The Music Festival at the Birmingham Oratorio allowed him to listen to much sacred music, especially Roman Catholic, including the following: in 1876, Beethoven’s Mass in C major, Spohr’s The Last Judgement, Mendelssohn’s Paulus; in 1879; Moses in Egypt by Rossini; Israel in Egypt by Handel; Cherubini’s Requiem in C minor — which impressed him greatly — and Salve Regina by Schubert; in 1885, Cherubini’s Requiem in D minor (cf. P. M. Young, Elgar, Newman and The Dream of Gerontius in the Tradition of English Catholicism, Scholar Press, Aldershot 1995, pp. 98–99).

The mysterious efficacy of music was always a theme dear to the new saint. In this regard, in one of the nine discourses designed for the foundation of the Catholic University in Dublin and published in 1852, he dedicates the sixth paragraph to music. “Musical Science,” which in the 18th century had undergone marvelous development, “has an object of its own” and, “as mathematical science also,” was defined by Newman as “the expression of ideas greater and more profound than any in the visible world, ideas which centre indeed in Him whom Catholicism manifests, who is seat of all beauty, order and perfection” (J.H. Newman, The idea of a university, Discourse IV, Pickering, London 1873, pp. 80–81).

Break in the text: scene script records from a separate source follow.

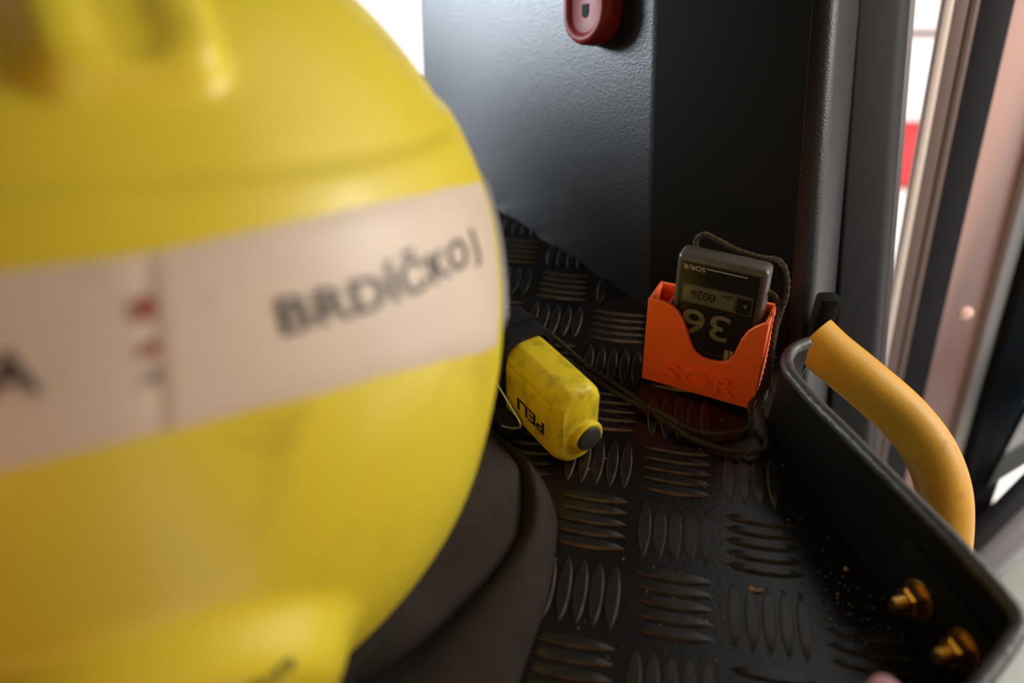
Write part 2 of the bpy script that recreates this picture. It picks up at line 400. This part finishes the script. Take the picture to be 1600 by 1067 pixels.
# inner bolt plate
nin = Vector((-.97145, -.23725, 0)); drm = Vector((.23725, -.97145, 0)); a0 = Vector((.1263, .28, 0))
RB = axes(drm, (0, 0, 1), drm.cross(Vector((0, 0, 1))))
bm = bmesh.new(); rbox(bm, (0, 0, 0), (.050, .034, .0025), .0008, 2, RB)
bmesh.ops.translate(bm, vec=a0 + drm * .113 + Vector((.0015, 0, .019)) + nin * .001 - rl, verts=bm.verts[:]); fin('bolt_plate', bm, M_RIM, rim)
for s, z in ((.1055, .0195), (.1285, .0225)):
    c = a0 + drm * s + Vector((.0015, 0, z)) + nin * .0022
    MX = Matrix.Translation(c - rl) @ axes(drm, nin.cross(drm), nin).to_4x4()
    bm = bmesh.new(); lathe(bm, [(0, .0), (.0078, 0), (.0078, .0010), (.0072, .0014), (.004, .0014)], 28, MX); wsh = fin('washer', bm, M_BRASS, rim)
    bm = bmesh.new(); lathe(bm, [(0, .0012), (.0060, .0012), (.0060, .0055), (.0048, .0064), (0, .0064)], 6, MX); o = fin('nut', bm, M_BRASS, rim, smooth=False); o['label'] = 'brassy hexagonal nut on the rim'
    bm = bmesh.new(); pr = [(0, .0060)]
    for k in range(6): pr += [(.0033, .0062 + k * .0008), (.0028, .0066 + k * .0008)]
    pr += [(.0024, .0116), (0, .0116)]
    lathe(bm, pr, 18, MX); fin('threaded_end', bm, M_BRASS, o)

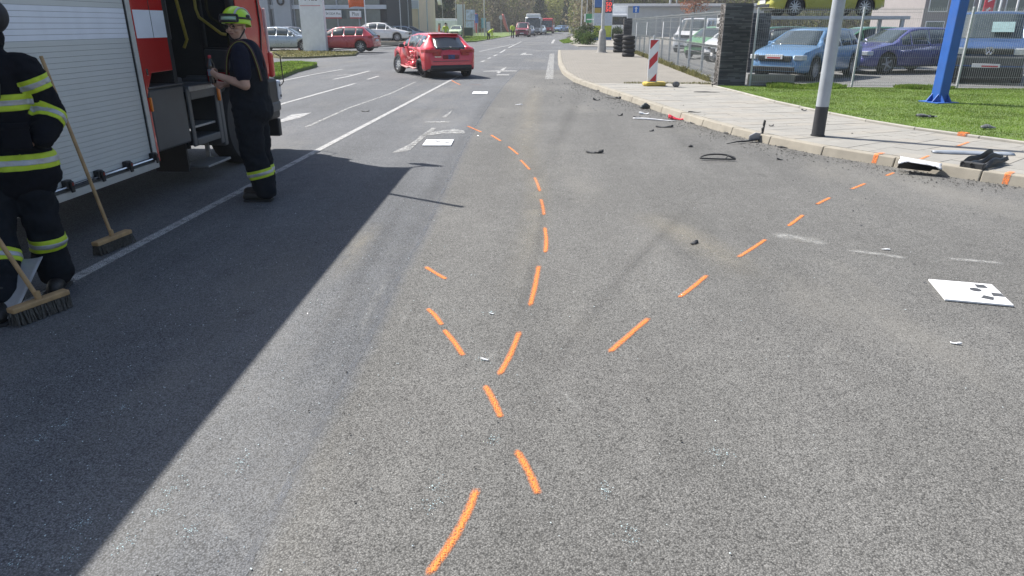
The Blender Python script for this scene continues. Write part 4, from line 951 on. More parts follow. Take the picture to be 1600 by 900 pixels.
def car(name, label, cat, loc, rz, spec, pm, group=None, dent=None, spokes=5, detail=True, roof_rails=False, wheels=True, glass='glass2', plate=None):
    root = thing(name, label, cat, loc, rz, group)
    L, W, r = spec['L'], spec['W'], spec['r']; ra = r+.055; hw = W/2; rw = spec.get('roofw', .70)
    xs = set([p[0] for p in spec['top']]); xs |= {p[0] for p in spec['pl']}
    for xc in (spec['xr'], spec['xf']):
        for k in range(0, 9): xs.add(xc+ra*math.cos(math.pi*k/8))
        xs |= {xc-ra-.015, xc+ra+.015}
    for a, b in spec['side']+[spec['ws'], spec['rg']]: xs |= {a, b}
    x = 0
    while x < L: xs.add(x); x += .22
    xs = sorted(xs); st = [xs[0]]
    for x in xs[1:]:
        if x-st[-1] > .012: st.append(x)
    rows = []
    for x in st:
        zt = lerp_tab(spec['top'], x); zs = min(lerp_tab(spec['sh'], x), zt-.015); hwx = hw*lerp_tab(spec['pl'], x); c = lerp_tab(spec['cab'], x)
        zl = spec['bot']+(.10*max(0, 1-x/.25) if x < .25 else 0)+(.05*max(0, 1-(L-x)/.3))
        for xc in (spec['xr'], spec['xf']):
            if abs(x-xc) <= ra: zl = max(zl, r+math.sqrt(max(0, ra*ra-(x-xc)**2))-.005)
        zl = min(zl, zs-.08); z2 = min(zl+.07, zs-.06); z3 = max(min(zl+(zs-zl)*.55, zs-.05), z2+.01)
        wr = hwx*(rw*c+.93*(1-c)); wg = hwx*(.945*c+.955*(1-c)); dz = zt-zs
        wt = wg+(wr-wg)*.86
        rows.append([(hwx*.955, zl), (hwx*.99, z2), (hwx, z3), (hwx*.99, zs-.035 if zs-.035 > z3 else zs-.01), (hwx*.962, zs), (wg, zs+.02*min(1, dz/.2)), (wt, zs+dz*(.84 if c > .3 else .6)), (wr*.86, zs+dz*((.93 if spec.get('round') else .965) if c > .3 else .86)), (wr*.45, zt-(.016 if spec.get('round') else .006)), (0, zt)])
    nR = len(rows[0]); V = []; idx = {}
    for i, row in enumerate(rows):
        for j, (y, z) in enumerate(row):
            for s_ in ((1, -1) if y > 0 else (1,)):
                p = Vector((st[i]-L/2, s_*y, z))
                if dent: p = dent(p)
                idx[(i, j, s_)] = len(V); V.append(p)
            if y == 0: idx[(i, j, -1)] = idx[(i, j, 1)]
    body, glass_f = [], {}
    for i in range(len(st)-1):
        xm = (st[i]+st[i+1])/2
        for s_ in (1, -1):
            for j in range(nR-1):
                f = (idx[(i, j, s_)], idx[(i+1, j, s_)], idx[(i+1, j+1, s_)], idx[(i, j+1, s_)])
                if s_ < 0: f = f[::-1]
                key = None
                if j == 5:
                    for k, (a, b) in enumerate(spec['side']):
                        if a <= xm <= b: key = ('side', k, s_)
                elif j >= 7:
                    if spec['ws'][0] <= xm <= spec['ws'][1]: key = ('ws',)
                    elif spec['rg'][0] <= xm <= spec['rg'][1]: key = ('rg',)
                (glass_f.setdefault(key, []) if key else body).append(f)
    for i, fl in ((0, False), (len(st)-1, True)):
        ring = [idx[(i, j, 1)] for j in range(nR)]+[idx[(i, j, -1)] for j in range(nR-2, -1, -1)]
        body.append(tuple(ring if fl else ring[::-1]))
    def sub(fs, nm, m, parent, off=0):
        used = sorted({k for f in fs for k in f}); mp = {k: n for n, k in enumerate(used)}
        mb = MB(); mb.v = [tuple(V[k]) for k in used]; mb.f = [tuple(mp[k] for k in f) for f in fs]
        o = mb.build(nm, m, parent, smooth=38); return o
    bd = sub(body, 'body', pm, root); so = bd.modifiers.new('s', 'SOLIDIFY'); so.thickness = .018; so.offset = -1
    for key, fs in glass_f.items():
        nm = {'side': 'side_window', 'ws': 'windscreen', 'rg': 'rear_window'}[key[0]]
        o = sub(fs, nm, M_[glass if key[0] != 'rg' else 'glass'], root)
        if detail: q = o.modifiers.new('s', 'SOLIDIFY'); q.thickness = .006; q.offset = -1
    MB().box(-L/2+.18, L/2-.22, -hw+.24, hw-.24, spec['bot']-.03, .62).box(-L/2+spec['xr']+ra, -L/2+spec['xf']-ra, -hw+.05, hw-(.45 if dent else .05), spec['bot']-.01, .5).build('underbody', M_['black'], root)
    if wheels:
        for xc in (spec['xr'], spec['xf']):
            for s_ in (1, -1): make_wheel(root, xc-L/2, s_*(hw-.125), r, .21, spokes)
    root['L'] = L
    return root
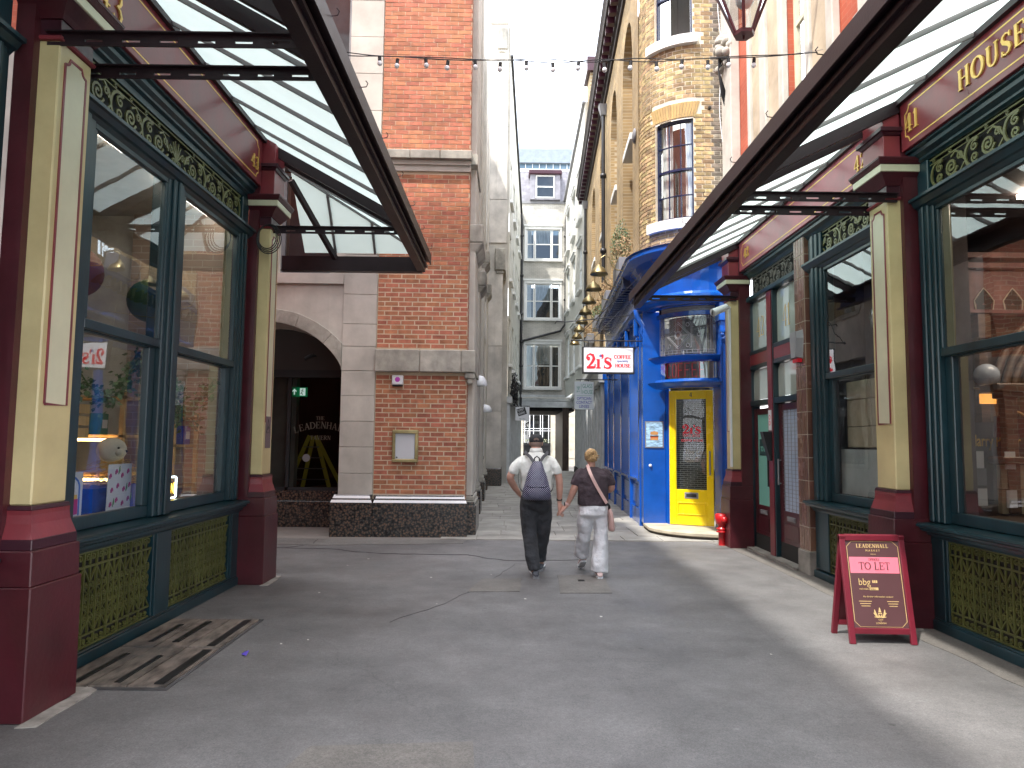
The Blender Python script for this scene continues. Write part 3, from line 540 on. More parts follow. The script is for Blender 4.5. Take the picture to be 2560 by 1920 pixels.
def pillar(c,y0,w,label,upper=True):
    """painted iron pilaster: y0 near edge of the plinth, w plinth width"""
    sg=c['sg']; PS,PP=c['PS'],c['PP']; t=thing('pilaster',label,'pilaster',(sg*PP,y0+w/2,0),'painted market pilasters'); back=c['K']+.05
    ya,yb=y0+.075,y0+w-.06     # shaft
    def st(name,rows,m,bev=.004):
        b=MB()
        for (z0,z1,o0,o1) in rows:
            # offsets from shaft: o0 bottom, o1 top
            p=[]
            for z,o in ((z0,o0),(z1,o1)):
                X0=sg*(PS-o); X1=sg*back; p+=[(X0,ya-o,z),(X1,ya-o,z),(X1,yb+o,z),(X0,yb+o,z)]
            b.hexa(p)
        return b.build(name,M[m],t,bevel=bev)
    st('plinth',[(0,.72,.082,.078),(.72,.917,.068,.064)],'maroon',.006)
    st('plinth_band',[(.917,.978,.052,.050)],'plum')
    st('plinth_flare',[(.978,1.02,.046,.034),(1.02,1.06,.034,.022),(1.06,1.11,.022,.017),(1.11,1.135,.017,.019)],'maroonlite',0)
    st('plinth_collar',[(1.135,1.162,.022,.014)],'plum')
    a=c['ast']; s_=st('shaft',[(1.162,a-.03,0,0)],'yellow',.008)
    # back strip
    b=MB(); bx(b,c,PS+.12,back,y0+.02,y0+w-.01,0,c['ft']); b.build('backing_strip',M['maroon'],t)
    # panel with coved corners on the alley face
    f=sfr(c,PS,ya if sg<0 else yb,1.162); L=yb-ya; zt=a-.1-1.162; zb=1.74-1.162; i0=.055; q=.045
    P=[(i0,zb),(L-i0,zb),(L-i0,zt-q)]+arc(L-i0,zt,q,q,270,180,5)+arc(i0,zt,q,q,0,-90,5)+[(i0,zt-q),(i0,zb)]
    o_,r_,u_,n_=f; b=MB(); poly=[o_+r_*x+u_*z for x,z in P[:-1]]; b.prism(poly,n_*.003); b.build('panel',M['cream'],s_)
    b=MB(); P2_=P+[P[1]]; b.ribbon(P2_[:-1],.017,f,.006); b.build('panel_line',M['maroonlite'],s_)
    st('astragal',[(a-.03,a-.012,.012,.02),(a-.012,a,.02,.008)],'maroonlite',.003)
    st('necking',[(a,a+.1,.004,.004)],'plum'); st('capital',[(a+.1,a+.13,.012,.03),(a+.13,a+.17,.03,.06),(a+.17,a+.2,.06,.085)],'maroon',0)
    st('capital_band',[(a+.2,a+.265,.098,.1)],'cream'); st('abacus',[(a+.265,a+.3,.105,.125),(a+.3,a+.325,.125,.13)],'maroon')
    st('entablature_block',[(a+.325,c['ft']+.1,.03,.03)],'maroonlite'); z=a+.325+.6*(c['ft']-a-.45)
    st('block_collar',[(z,z+.03,.04,.06),(z+.03,z+.07,.075,.075),(z+.07,z+.085,.06,.035)],'plum')
    return t
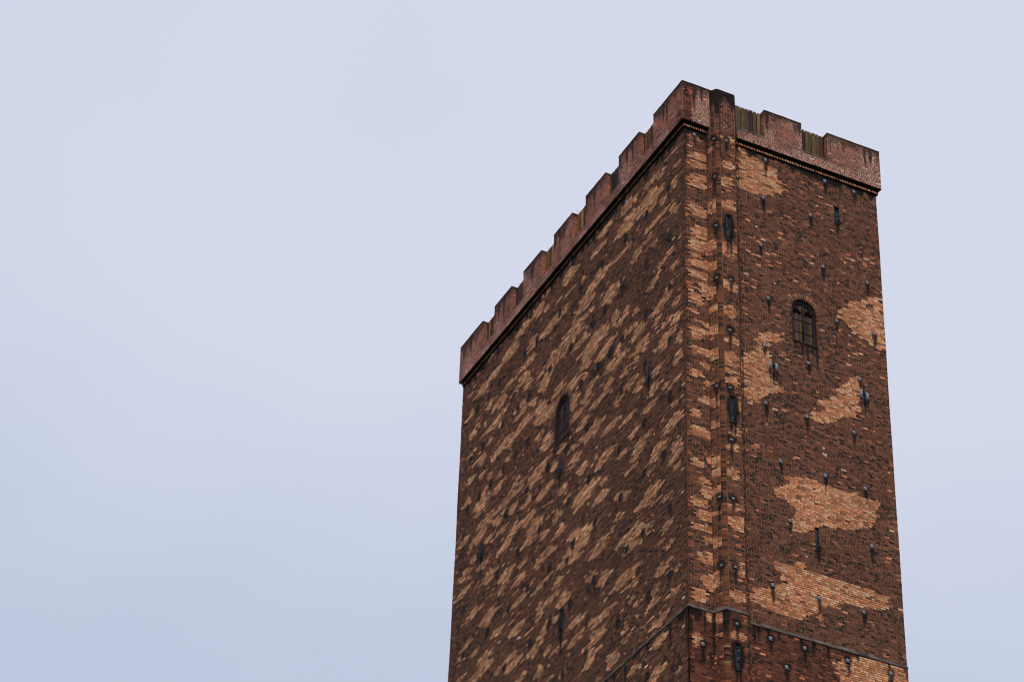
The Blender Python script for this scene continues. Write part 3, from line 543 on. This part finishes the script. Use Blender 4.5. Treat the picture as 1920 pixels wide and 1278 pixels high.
# ---- cornice under the parapet
def cornice(path_pts, nrm, name):
    c = Acc(); dk = alb(34, 26, 24)
    P_ = Path(path_pts, nrm)
    def cf(rgb): return lambda u, r: np.tile(alb(*rgb), (len(u), 1))*(0.8+0.4*r.random((len(u), 1)))
    sweep(c, path_pts, nrm, [(.0, ZT-.31), (.03, ZT-.31), (.03, ZT-.235), (.035, ZT-.235), (.035, ZT-.10), (.03, ZT-.10), (.03, ZT-.004), (P, ZT-.004)], cf((12, 9, 9)), .3, 4)  # near-black colour: shade of the overhang painted in along with soot
    return c, P_
def teeth(c, P_, ua, ub, dim=1.0):
    r = np.random.default_rng(17); u = ua
    while u < ub:
        w_ = .036; p0 = P_(np.array([u, u+w_]), ZT-.245, .035); p1 = P_(np.array([u, u+w_]), ZT-.245, .08+r.normal(0, .003))
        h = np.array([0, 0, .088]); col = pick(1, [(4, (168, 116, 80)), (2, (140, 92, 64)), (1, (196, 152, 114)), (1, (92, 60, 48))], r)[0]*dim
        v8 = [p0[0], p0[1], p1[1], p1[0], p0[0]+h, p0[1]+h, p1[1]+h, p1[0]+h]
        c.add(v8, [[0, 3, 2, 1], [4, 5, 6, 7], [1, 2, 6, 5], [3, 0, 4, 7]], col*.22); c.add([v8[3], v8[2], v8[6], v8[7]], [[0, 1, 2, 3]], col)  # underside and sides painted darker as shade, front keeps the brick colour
        u += .076
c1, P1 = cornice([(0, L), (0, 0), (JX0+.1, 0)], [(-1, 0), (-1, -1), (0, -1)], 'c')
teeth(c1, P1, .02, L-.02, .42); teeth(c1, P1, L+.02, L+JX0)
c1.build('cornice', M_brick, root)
c2, P2 = cornice([(JX1-.06, 0), (W, 0), (W, 1.2)], [(0, -1), (1, -1), (1, 0)], 'c')
teeth(c2, P2, .03, W-JX1+.02); teeth(c2, P2, W-JX1+.1, W-JX1+1.2)
c2.build('cornice', M_brick, root)

# ---- parapet: low wall with merlons and boarded gaps
ZS = ZT+0.52
PH = dict(H=0.066, S=0.205, Hd=0.102, J=0.023, proud=0.004)
qL = Path([(-P, -P), (-P, L+P)], [(-1, 0), (-1, 0)])      # u = y+P
qR = Path([(-P, -P), (W+P, -P)], [(0, -1), (0, -1)])      # u = x+P
mpR = mort_par((240, 196, 172), (146, 108, 95), 4.4); mpL = mort_par((218, 174, 154), (136, 102, 90), 5.4)
def wash(r, n): return pick(n, [(3, (66, 58, 50)), (2, (88, 78, 68)), (2, (48, 40, 34))], r)
TH = 0.42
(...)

On June 25, 1865, to the intention of two of his friends to give him a violin, Newman reacted like this: “I only fear that I may give time to it more than I ought to spare. I could find solace in music from week to week’s end” (Letters and Diaries of John Henry Newman, Vol. XXI, Oxford University Press, 1972, p. 502). And on July 11, after the arrival of the gift, in thanking them, he wrote: “I really think it will add to my power of working, and the length of my life. I never wrote more than when I played the fiddle. I always sleep better after music. There must be some electric current passing from the strings through the fingers into the brain and down the spinal marrow. Perhaps thought is music” (Ibidem, Vol. XXII, OUP 1972, p. 9).